EXERCISE DESCRIPTION
Output all lines exactly.
######
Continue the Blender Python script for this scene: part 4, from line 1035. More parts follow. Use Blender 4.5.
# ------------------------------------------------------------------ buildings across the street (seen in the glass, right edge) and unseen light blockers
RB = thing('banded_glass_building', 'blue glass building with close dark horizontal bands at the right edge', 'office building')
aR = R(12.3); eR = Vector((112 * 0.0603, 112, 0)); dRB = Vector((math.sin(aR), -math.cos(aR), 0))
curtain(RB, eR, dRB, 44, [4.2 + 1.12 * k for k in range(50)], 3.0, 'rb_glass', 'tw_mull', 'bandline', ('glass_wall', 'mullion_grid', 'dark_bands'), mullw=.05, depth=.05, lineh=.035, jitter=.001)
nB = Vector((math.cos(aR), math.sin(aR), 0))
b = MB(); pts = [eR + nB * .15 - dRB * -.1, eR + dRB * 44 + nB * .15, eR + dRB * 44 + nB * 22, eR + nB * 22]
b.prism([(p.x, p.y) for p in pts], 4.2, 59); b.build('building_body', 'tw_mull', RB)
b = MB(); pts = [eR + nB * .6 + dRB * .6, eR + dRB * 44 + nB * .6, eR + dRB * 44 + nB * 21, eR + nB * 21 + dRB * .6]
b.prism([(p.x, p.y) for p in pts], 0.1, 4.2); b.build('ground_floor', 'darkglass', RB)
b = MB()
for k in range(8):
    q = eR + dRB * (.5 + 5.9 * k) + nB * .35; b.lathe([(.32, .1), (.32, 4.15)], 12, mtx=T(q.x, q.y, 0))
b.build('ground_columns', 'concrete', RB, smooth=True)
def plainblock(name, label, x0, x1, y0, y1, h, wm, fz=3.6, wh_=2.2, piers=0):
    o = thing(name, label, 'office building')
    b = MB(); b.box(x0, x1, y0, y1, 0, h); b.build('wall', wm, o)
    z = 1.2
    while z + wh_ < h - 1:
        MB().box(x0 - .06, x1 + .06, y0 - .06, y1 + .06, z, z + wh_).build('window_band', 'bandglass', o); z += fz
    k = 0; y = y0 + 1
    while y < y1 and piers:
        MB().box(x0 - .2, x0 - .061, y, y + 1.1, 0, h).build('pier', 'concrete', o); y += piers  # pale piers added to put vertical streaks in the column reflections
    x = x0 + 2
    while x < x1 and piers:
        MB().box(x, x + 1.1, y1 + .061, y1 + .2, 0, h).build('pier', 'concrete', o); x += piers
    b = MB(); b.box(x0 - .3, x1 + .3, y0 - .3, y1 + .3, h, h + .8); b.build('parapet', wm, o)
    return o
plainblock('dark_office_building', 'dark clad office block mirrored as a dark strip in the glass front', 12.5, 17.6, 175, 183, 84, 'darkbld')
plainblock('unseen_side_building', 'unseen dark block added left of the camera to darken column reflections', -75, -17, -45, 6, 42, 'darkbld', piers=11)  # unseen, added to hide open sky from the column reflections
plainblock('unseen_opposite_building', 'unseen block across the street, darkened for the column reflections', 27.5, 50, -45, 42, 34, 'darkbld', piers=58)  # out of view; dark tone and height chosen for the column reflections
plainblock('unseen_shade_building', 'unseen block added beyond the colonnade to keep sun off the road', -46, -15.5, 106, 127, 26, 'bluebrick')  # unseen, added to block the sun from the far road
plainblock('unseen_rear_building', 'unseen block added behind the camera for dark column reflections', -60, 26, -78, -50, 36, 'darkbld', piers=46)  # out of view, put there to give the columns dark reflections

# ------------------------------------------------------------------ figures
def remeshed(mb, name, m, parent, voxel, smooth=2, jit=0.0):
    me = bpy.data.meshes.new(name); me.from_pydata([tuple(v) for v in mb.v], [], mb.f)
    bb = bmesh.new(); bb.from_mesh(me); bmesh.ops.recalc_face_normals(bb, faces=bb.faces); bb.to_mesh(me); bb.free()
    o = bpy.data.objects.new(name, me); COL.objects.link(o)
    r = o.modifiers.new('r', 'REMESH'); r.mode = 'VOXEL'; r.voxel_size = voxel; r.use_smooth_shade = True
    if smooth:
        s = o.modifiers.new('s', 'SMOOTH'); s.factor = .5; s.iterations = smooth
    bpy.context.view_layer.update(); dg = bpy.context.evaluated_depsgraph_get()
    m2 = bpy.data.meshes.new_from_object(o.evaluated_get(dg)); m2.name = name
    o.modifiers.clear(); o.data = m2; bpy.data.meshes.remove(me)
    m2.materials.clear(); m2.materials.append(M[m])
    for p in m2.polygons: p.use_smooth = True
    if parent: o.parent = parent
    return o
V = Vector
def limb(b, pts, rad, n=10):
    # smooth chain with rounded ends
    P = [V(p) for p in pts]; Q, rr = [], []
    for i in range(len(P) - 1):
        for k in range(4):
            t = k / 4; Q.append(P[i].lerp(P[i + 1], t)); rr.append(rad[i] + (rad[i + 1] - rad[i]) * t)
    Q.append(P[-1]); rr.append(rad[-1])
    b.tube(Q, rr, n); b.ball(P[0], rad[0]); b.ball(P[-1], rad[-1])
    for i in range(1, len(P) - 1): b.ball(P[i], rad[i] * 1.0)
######
RESPONSE TO THIS EXERCISE
Continue the Blender Python script for this scene: part 4, from line 1035. More parts follow. Use Blender 4.5.
# ------------------------------------------------------------------ buildings across the street (seen in the glass, right edge) and unseen light blockers
RB = thing('banded_glass_building', 'blue glass building with close dark horizontal bands at the right edge', 'office building')
aR = R(12.3); eR = Vector((112 * 0.0603, 112, 0)); dRB = Vector((math.sin(aR), -math.cos(aR), 0))
curtain(RB, eR, dRB, 44, [4.2 + 1.12 * k for k in range(50)], 3.0, 'rb_glass', 'tw_mull', 'bandline', ('glass_wall', 'mullion_grid', 'dark_bands'), mullw=.05, depth=.05, lineh=.035, jitter=.001)
nB = Vector((math.cos(aR), math.sin(aR), 0))
b = MB(); pts = [eR + nB * .15 - dRB * -.1, eR + dRB * 44 + nB * .15, eR + dRB * 44 + nB * 22, eR + nB * 22]
b.prism([(p.x, p.y) for p in pts], 4.2, 59); b.build('building_body', 'tw_mull', RB)
b = MB(); pts = [eR + nB * .6 + dRB * .6, eR + dRB * 44 + nB * .6, eR + dRB * 44 + nB * 21, eR + nB * 21 + dRB * .6]
b.prism([(p.x, p.y) for p in pts], 0.1, 4.2); b.build('ground_floor', 'darkglass', RB)
b = MB()
for k in range(8):
    q = eR + dRB * (.5 + 5.9 * k) + nB * .35; b.lathe([(.32, .1), (.32, 4.15)], 12, mtx=T(q.x, q.y, 0))
b.build('ground_columns', 'concrete', RB, smooth=True)
def plainblock(name, label, x0, x1, y0, y1, h, wm, fz=3.6, wh_=2.2, piers=0):
    o = thing(name, label, 'office building')
    b = MB(); b.box(x0, x1, y0, y1, 0, h); b.build('wall', wm, o)
    z = 1.2
    while z + wh_ < h - 1:
        MB().box(x0 - .06, x1 + .06, y0 - .06, y1 + .06, z, z + wh_).build('window_band', 'bandglass', o); z += fz
    k = 0; y = y0 + 1
    while y < y1 and piers:
        MB().box(x0 - .2, x0 - .061, y, y + 1.1, 0, h).build('pier', 'concrete', o); y += piers  # pale piers added to put vertical streaks in the column reflections
    x = x0 + 2
    while x < x1 and piers:
        MB().box(x, x + 1.1, y1 + .061, y1 + .2, 0, h).build('pier', 'concrete', o); x += piers
    b = MB(); b.box(x0 - .3, x1 + .3, y0 - .3, y1 + .3, h, h + .8); b.build('parapet', wm, o)
    return o
plainblock('dark_office_building', 'dark clad office block mirrored as a dark strip in the glass front', 12.5, 17.6, 175, 183, 84, 'darkbld')
plainblock('unseen_side_building', 'unseen dark block added left of the camera to darken column reflections', -75, -17, -45, 6, 42, 'darkbld', piers=11)  # unseen, added to hide open sky from the column reflections
plainblock('unseen_opposite_building', 'unseen block across the street, darkened for the column reflections', 27.5, 50, -45, 42, 34, 'darkbld', piers=58)  # out of view; dark tone and height chosen for the column reflections
plainblock('unseen_shade_building', 'unseen block added beyond the colonnade to keep sun off the road', -46, -15.5, 106, 127, 26, 'bluebrick')  # unseen, added to block the sun from the far road
plainblock('unseen_rear_building', 'unseen block added behind the camera for dark column reflections', -60, 26, -78, -50, 36, 'darkbld', piers=46)  # out of view, put there to give the columns dark reflections

# ------------------------------------------------------------------ figures
def remeshed(mb, name, m, parent, voxel, smooth=2, jit=0.0):
    me = bpy.data.meshes.new(name); me.from_pydata([tuple(v) for v in mb.v], [], mb.f)
    bb = bmesh.new(); bb.from_mesh(me); bmesh.ops.recalc_face_normals(bb, faces=bb.faces); bb.to_mesh(me); bb.free()
    o = bpy.data.objects.new(name, me); COL.objects.link(o)
    r = o.modifiers.new('r', 'REMESH'); r.mode = 'VOXEL'; r.voxel_size = voxel; r.use_smooth_shade = True
    if smooth:
        s = o.modifiers.new('s', 'SMOOTH'); s.factor = .5; s.iterations = smooth
    bpy.context.view_layer.update(); dg = bpy.context.evaluated_depsgraph_get()
    m2 = bpy.data.meshes.new_from_object(o.evaluated_get(dg)); m2.name = name
    o.modifiers.clear(); o.data = m2; bpy.data.meshes.remove(me)
    m2.materials.clear(); m2.materials.append(M[m])
    for p in m2.polygons: p.use_smooth = True
    if parent: o.parent = parent
    return o
V = Vector
def limb(b, pts, rad, n=10):
    # smooth chain with rounded ends
    P = [V(p) for p in pts]; Q, rr = [], []
    for i in range(len(P) - 1):
        for k in range(4):
            t = k / 4; Q.append(P[i].lerp(P[i + 1], t)); rr.append(rad[i] + (rad[i + 1] - rad[i]) * t)
    Q.append(P[-1]); rr.append(rad[-1])
    b.tube(Q, rr, n); b.ball(P[0], rad[0]); b.ball(P[-1], rad[-1])
    for i in range(1, len(P) - 1): b.ball(P[i], rad[i] * 1.0)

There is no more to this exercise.